Montana State’s offense will try to produce more yards (it had just 239 last week) against a base-heavy defense that has always been known for making plays in Stiegelmeier’s 22-year tenure.

“Schematically it doesn’t really change a lot,” Choate said. “Defensively they are who they are — very basic, very sound, very athletic. I think that this may be a more athletic overall defense than what they had a year ago.”

Choate and the Bobcats view last week’s victory over Western Illinois, another solid team from the Missouri Valley, as a jumping off point in terms of achieving higher internal team goals this season.

It can also be seen as a reversal of a trend that saw them lose a handful of similar games in the past two years due to a lack of execution late in the fourth quarter. They hope it translates to another good performance against another quality foe on Saturday.

“I definitely think there was a collective sigh of relief in our locker room after the (WIU) game because we finished. We beat a good team with good personnel in a tight game,” Choate said. “That was a huge moment for us terms of a step forward.”

Spotlight on: Taryn Christion

Choate said SDSU’s offense starts and stops with senior quarterback Taryn Christion.

A 6-foot-2, 225-pound product of Roosevelt High in Sioux Falls, Christion is 23-8 as the Jackrabbits’ starter and holds school records for career TD passes (72) and total offense (9,697 yards).

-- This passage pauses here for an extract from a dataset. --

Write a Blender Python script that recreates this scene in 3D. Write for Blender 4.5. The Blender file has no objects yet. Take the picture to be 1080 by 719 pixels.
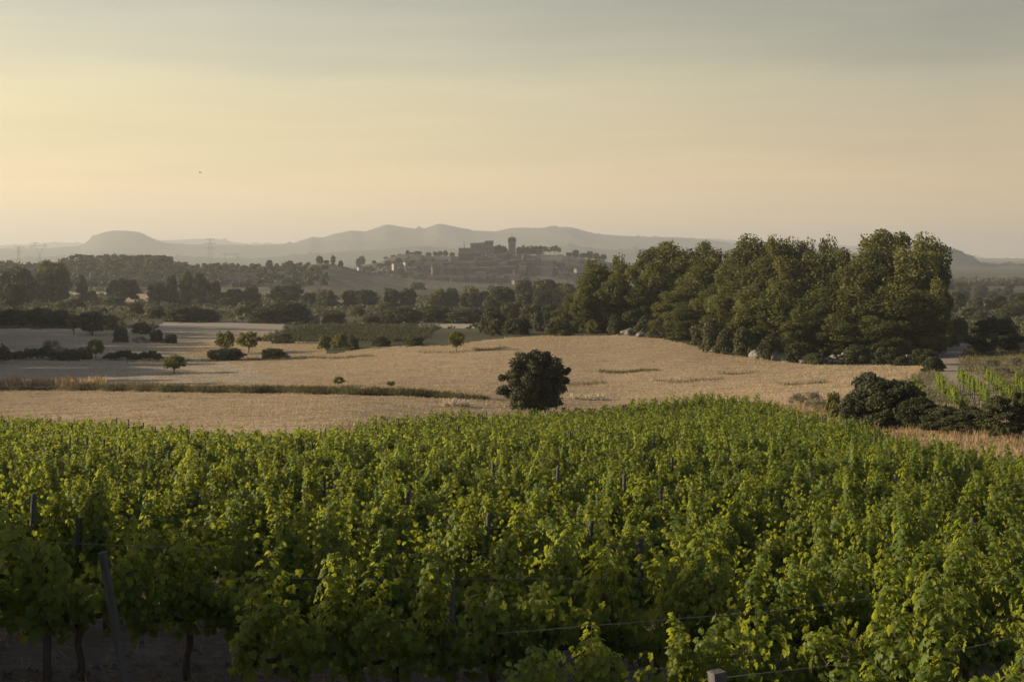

He is without last year’s top weapons — tight end Dallas Goedert and receiver Jake Wieneke, who each moved on to the NFL. Goedert was a second-round draft pick of the Eagles.

But Choate doesn’t expect a dip in offensive production with Christion at the helm.

“He is an unbelievably successful player,” Choate said. “They can play football for another hundred years there at South Dakota State University and they may not have a guy who’s won as many games as this guy’s going to end up winning.

“He’s just a special player, not unlike maybe what DeNarius (McGhee) did for this program in terms of really putting it on the map. Taryn has done that for them.

“Just a prolific player, has all the tools. He’s a big guy, he can run the ball really effectively (and) he is a tremendous passer.”